● Dataset section:
+++++

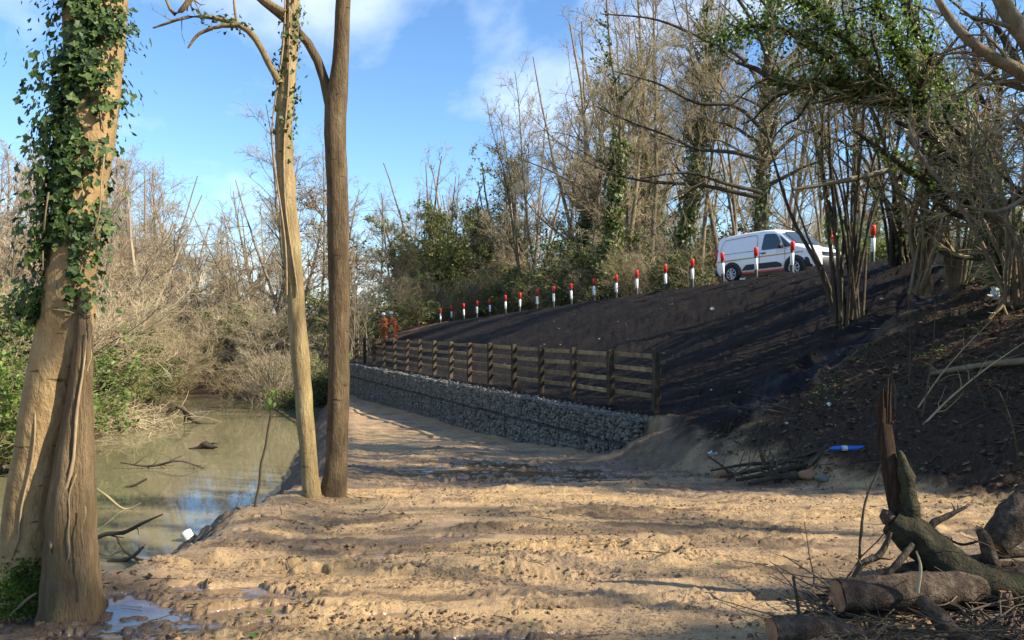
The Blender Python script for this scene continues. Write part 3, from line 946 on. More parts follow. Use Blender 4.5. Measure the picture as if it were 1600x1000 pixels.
KIND_TXT = {}
PLACED = []
def place(key, X, Y, H, name, desc, region, cat='tree', sx=1.0, rz=None, z=None):
    h0, parts = PROTO[key]
    s = H / h0
    rz = rg.uniform(0, 6.28) if rz is None else rz
    zz = (ground_z(X, Y) if z is None else z) - .05
    o = empty(name, (X, Y, zz), rz, (s * sx, s * sx, s))
    for nm, me in parts:
        obj(nm, me, o)
    PLACED.append((o, desc, region, 800 + X / Y * FPX, cat))
    return o
def label_placed():
    """number look-alikes from the left within one stretch of the wood"""
    sets = {}
    for o, desc, region, px, cat in PLACED:
        sets.setdefault((desc, region), []).append((px, o, cat))
    for (desc, region), lst in sets.items():
        lst.sort(key=lambda e: e[0])
        for k, (px, o, cat) in enumerate(lst):
            if len(lst) == 1: lab = '%s %s' % (desc, region)
            elif k == len(lst) - 1 and len(lst) > 2: lab = 'rightmost %s %s' % (desc, region)
            elif k == 0: lab = 'leftmost %s %s' % (desc, region)
            else: lab = '%s %s from left %s' % (ordn[k], desc, region)
            tag(o, lab, cat, region)

proto_tree('birch', 11, 14, .13, n1=34, n2=260, n3=1500, n4=4200, ang1=(22, 50), len1=.33, t1=.18, tmat='twig_pink', trop=.04, wander=.13)
proto_tree('pale', 12, 13, .16, stems=3, n1=36, n2=260, n3=1500, n4=4200, ang1=(25, 60), len1=.36, t1=.15, tmat='twig_pale', stem_spread=.22)
proto_tree('hazel', 13, 9, .07, stems=8, n1=60, n2=330, n3=1500, n4=4000, ang1=(18, 50), len1=.34, t1=.12, tmat='twig_pale', stem_spread=.28, wander=.16)
proto_tree('brown', 14, 14, .18, n1=30, n2=240, n3=1400, n4=4000, ang1=(35, 70), len1=.40, t1=.2, tmat='twig_brown', wander=.16)
proto_tree('tall', 15, 18, .17, n1=30, n2=200, n3=1200, n4=3600, ang1=(25, 50), len1=.26, t1=.32, tmat='twig_grey', bmat='bark_mid')
proto_tree('tall2', 16, 18, .15, stems=2, n1=30, n2=200, n3=1200, n4=3600, ang1=(22, 48), len1=.25, t1=.3, tmat='twig_brown', bmat='bark_mid', stem_spread=.1)
proto_tree('ivied', 17, 16, .19, n1=26, n2=200, n3=1200, n4=3400, ang1=(30, 60), len1=.28, t1=.3, tmat='twig_grey', bmat='bark_mid', ivy=3600, ivy_t=(.02, .55), ivy_off=.24)
proto_tree('ivymass', 18, 12, .2, stems=3, n1=40, n2=240, n3=1000, n4=2600, ang1=(25, 65), len1=.32, t1=.12, tmat='twig_grey', bmat='bark_mid', ivy=3000, ivy_t=(.05, .6), ivy_off=.5, leaf=3000, leaf_m='ivy_far', stem_spread=.16)
proto_tree('russet', 19, 12, .16, n1=30, n2=220, n3=1200, n4=3000, ang1=(35, 70), len1=.34, t1=.2, tmat='twig_brown', leaf=1700, leaf_m='russet')
proto_conifer('conifer', 20, 11)
proto_tree('greenmass', 26, 10, .18, stems=3, n1=44, n2=300, n3=1200, n4=2600, ang1=(25, 65), len1=.36, t1=.1, tmat='twig_grey', bmat='bark_mid', ivy=2600, ivy_t=(.05, .7), ivy_off=.6, ivy_m='olive_leaf', leaf=5200, leaf_m='olive_leaf', leaf_size=(.12, .24), stem_spread=.2)
proto_shrub('thicket', 21, 4.2, tmat='twig_brown', n1=150, n2=1000, n3=2600)
proto_shrub('thicket_pale', 22, 4.6, stems=18, tmat='twig_pale', n1=150, n2=1000, n3=2600, arch=.03)
proto_shrub('green_shrub', 23, 3.4, tmat='twig_brown', leaf=5200, leaf_m='bush_green', spread=.5)
proto_shrub('ivy_shrub', 24, 3.2, tmat='twig_brown', leaf=5200, leaf_m='ivy_far', spread=.45)
proto_shrub('poles', 25, 6.0, stems=16, spread=.16, n1=60, n2=300, n3=700, tmat='twig_pale', r0=.035)

# ------------------------------------------------------------------ backdrop wood
def sky_y(px):
    return -12 + float(np.interp(px, [-250, 0, 110, 200, 255, 300, 350, 400, 440, 480, 520, 560, 610, 650, 690, 735, 770, 800, 830, 880, 930, 980, 1050, 1700],
                           [150, 170, 190, 185, 235, 285, 305, 300, 165, 165, 230, 262, 285, 245, 235, 290, 300, 190, 130, 120, 40, -30, -80, -120]))
def top_h(px, Y, X, f=1.0, j=0):
    return max(2.5, ((511 - sky_y(px) - j) / FPX * Y) * f - ground_z(X, Y))
rw = np.random.default_rng(31)
def row(pxs, Yf, keys, f=(.85, 1.0), region='', names=None, sx=(1, 1.25), jit=10):
    for px in pxs:
        px = px + rw.uniform(-jit, jit)
        Y = Yf(px) * rw.uniform(.96, 1.05)
        X = (px - 800) / FPX * Y
        key = keys[rw.integers(0, len(keys))]
        H = top_h(px, Y, X, rw.uniform(*f))
        place(key, X, Y, H, *KT[key], region, sx=rw.uniform(*sx))
KT = {'birch': ('birch_tree', 'pinkish bare birch tree'), 'pale': ('bare_tree', 'pale many-branched bare tree'), 'hazel': ('hazel_tree', 'pale multi-stemmed hazel'),
      'brown': ('bare_tree', 'brown spreading bare tree'), 'tall': ('bare_tree', 'tall grey bare tree'), 'tall2': ('bare_tree', 'tall twin-stemmed bare tree'),
      'ivied': ('ivied_tree', 'bare tree with ivy clad trunk'), 'ivymass': ('ivied_tree', 'bushy tree smothered in ivy'), 'russet': ('russet_tree', 'tree with dead russet leaves'),
      'greenmass': ('bushy_tree', 'rounded olive green bushy tree'),
      'conifer': ('conifer', 'dark green conifer')}
SK = {'thicket': ('shrub', 'brown twiggy thicket bush'), 'thicket_pale': ('shrub', 'pale arching twiggy bush'), 'green_shrub': ('shrub', 'sunlit green leafy bush'),
      'ivy_shrub': ('shrub', 'dark green ivy covered bush'), 'poles': ('coppice_stool', 'clump of thin pale poles')}
LW, LM, MW, RWD, VW = 'across the pond at left', 'behind the twin trunks', 'behind the far end of the embankment', 'in the wood behind the bollards', 'in the wood behind the van'
row([-170, -60, 40, 120, 190, 245, 300, 345, 385, 415], lambda p: 84, ['pale', 'brown', 'birch'], (.9, 1.02), LW, sx=(1.1, 1.4))
row([-140, -30, 25, 85, 140, 180, 225, 262], lambda p: 70, ['pale', 'birch', 'birch', 'hazel'], (.9, 1.02), LW)
row([-120, -10, 60, 110, 165, 205], lambda p: 58, ['birch', 'pale', 'birch'], (.8, 1.0), LW)
row([-80, 15, 95, 150, 205], lambda p: 50, ['hazel', 'pale', 'hazel'], (.6, .82), LW, sx=(1.1, 1.4))
row([255, 290, 325, 362, 400], lambda p: 62, ['hazel'], (.42, .55), LW, sx=(1.3, 1.7))
row([275, 330, 375, 410], lambda p: 76, ['pale', 'hazel'], (.7, .85), LW, sx=(1.2, 1.5))
row([-150, -40, 30, 70], lambda p: 36, ['hazel', 'birch'], (.7, .95), LW)
row([428, 470, 505], lambda p: 58, ['ivied', 'tall'], (.95, 1.02), LM)
row([450, 530], lambda p: 68, ['brown', 'pale'], (.7, .9), LM)
row([575, 612], lambda p: 62, ['russet', 'brown'], (.9, 1.0), MW)
row([548, 590, 640, 700, 760], lambda p: 84, ['pale', 'tall', 'brown'], (.85, 1.0), MW)
row([640, 668, 700], lambda p: 67, ['greenmass'], (.7, .8), MW, sx=(1.0, 1.2))
row([672, 705], lambda p: 76, ['pale'], (1.02, 1.08), MW)
row([742], lambda p: 80, ['conifer'], (.7, .8), MW)
row([725], lambda p: 74, ['greenmass'], (.75, .85), MW)
row([785, 815], lambda p: 76, ['ivymass', 'greenmass'], (.55, .7), MW)
vrow = lambda v: (lambda p: min(80, v / (.906 * (p - 800) / FPX + .4235)))
row([815, 850, 885, 915, 950, 985, 1020, 1055], vrow(27), ['tall', 'ivied', 'tall2', 'ivied'], (1.0, 1.2), RWD, sx=(.9, 1.1))
row([800, 840, 880, 935, 990, 1045], vrow(33), ['tall', 'pale', 'brown', 'ivied'], (.95, 1.15), RWD, sx=(.8, 1.1))
row([830, 930, 1030], vrow(42), ['pale', 'ivymass', 'tall'], (.7, 1.0), RWD)
row([1098, 1128, 1165, 1230, 1290, 1350, 1420], vrow(28), ['tall', 'tall2', 'tall'], (.85, 1.0), VW, sx=(.9, 1.1))
row([1110, 1160, 1230, 1330, 1440], vrow(36), ['brown', 'pale', 'tall', 'ivied'], (.55, .75), VW)
row([1200, 1380], vrow(48), ['pale', 'brown', 'birch'], (.45, .65), VW)

def shrubs(lst, region):
    for px, Y, key, H in lst:
        X = (px - 800) / FPX * Y
        place(key, X, Y, H, *SK[key], region, cat='shrub', sx=rw.uniform(1.0, 1.35))
far_l = []
for px in np.arange(150, 470, 30):
    far_l.append((px + rw.uniform(-9, 9), rw.uniform(49, 54), ['thicket', 'thicket_pale', 'thicket', 'ivy_shrub'][rw.integers(0, 4)], rw.uniform(3.8, 6.0)))
shrubs(far_l, 'along the far shore of the pond')
shrubs([(168, 35.5, 'green_shrub', 2.6), (205, 39, 'green_shrub', 2.4), (235, 43, 'ivy_shrub', 2.8), (180, 41, 'thicket', 4.5), (150, 32, 'ivy_shrub', 3.6), (215, 45, 'thicket_pale', 5.5), (268, 47, 'thicket', 5),
        (20, 24, 'green_shrub', 4.2), (-25, 22, 'green_shrub', 4.6), (60, 27, 'green_shrub', 3.8), (45, 31, 'thicket_pale', 6.5), (-10, 29, 'thicket', 6), (-90, 24, 'ivy_shrub', 5), (100, 33, 'thicket_pale', 6.0), (130, 37, 'thicket', 6)], 'on the left bank of the pond')
shrubs([(418, 42, 'poles', 5.0), (440, 40, 'poles', 5.4), (465, 45, 'thicket_pale', 5.2), (395, 46, 'thicket', 4.6), (430, 46, 'ivy_shrub', 3.2), (500, 44, 'green_shrub', 3.2), (482, 41, 'ivy_shrub', 3.0), (510, 47, 'thicket', 5),
        (545, 47, 'green_shrub', 3.4), (560, 45, 'poles', 6.6), (578, 50, 'poles', 5.6), (530, 50, 'ivy_shrub', 4.6), (592, 55, 'ivy_shrub', 4), (625, 56, 'thicket', 4.5), (640, 60, 'green_shrub', 3.8)], 'between the pond and the fence end')
b = []
for px in np.arange(655, 1110, 24):
    b.append((px + rw.uniform(-8, 8), vrow(26)(px) if px > 760 else rw.uniform(60, 66), ['thicket', 'thicket_pale', 'ivy_shrub', 'thicket', 'poles'][rw.integers(0, 5)], rw.uniform(3.2, 5.6)))
for px in np.arange(670, 1110, 34):
    b.append((px + rw.uniform(-8, 8), vrow(31)(px) if px > 760 else rw.uniform(68, 76), ['thicket', 'ivy_shrub', 'ivy_shrub', 'thicket_pale'][rw.integers(0, 4)], rw.uniform(5, 7.5)))
shrubs(b, 'behind the row of bollards')
b = []
for px in np.arange(1110, 1620, 36):
    b.append((px + rw.uniform(-10, 10), vrow(rw.uniform(26, 30))(px), ['thicket', 'thicket_pale', 'ivy_shrub', 'green_shrub', 'poles'][rw.integers(0, 5)], rw.uniform(2.6, 4.6)))
shrubs(b, 'behind the white van')
label_placed()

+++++

● What is asked:
Pictures excluded, repeat exactly the lines from the top of the material through the line with "tag(o, lab, cat, region)", including both of those lines.

● Written response:
The Blender Python script for this scene continues. Write part 3, from line 946 on. More parts follow. Use Blender 4.5. Measure the picture as if it were 1600x1000 pixels.
KIND_TXT = {}
PLACED = []
def place(key, X, Y, H, name, desc, region, cat='tree', sx=1.0, rz=None, z=None):
    h0, parts = PROTO[key]
    s = H / h0
    rz = rg.uniform(0, 6.28) if rz is None else rz
    zz = (ground_z(X, Y) if z is None else z) - .05
    o = empty(name, (X, Y, zz), rz, (s * sx, s * sx, s))
    for nm, me in parts:
        obj(nm, me, o)
    PLACED.append((o, desc, region, 800 + X / Y * FPX, cat))
    return o
def label_placed():
    """number look-alikes from the left within one stretch of the wood"""
    sets = {}
    for o, desc, region, px, cat in PLACED:
        sets.setdefault((desc, region), []).append((px, o, cat))
    for (desc, region), lst in sets.items():
        lst.sort(key=lambda e: e[0])
        for k, (px, o, cat) in enumerate(lst):
            if len(lst) == 1: lab = '%s %s' % (desc, region)
            elif k == len(lst) - 1 and len(lst) > 2: lab = 'rightmost %s %s' % (desc, region)
            elif k == 0: lab = 'leftmost %s %s' % (desc, region)
            else: lab = '%s %s from left %s' % (ordn[k], desc, region)
            tag(o, lab, cat, region)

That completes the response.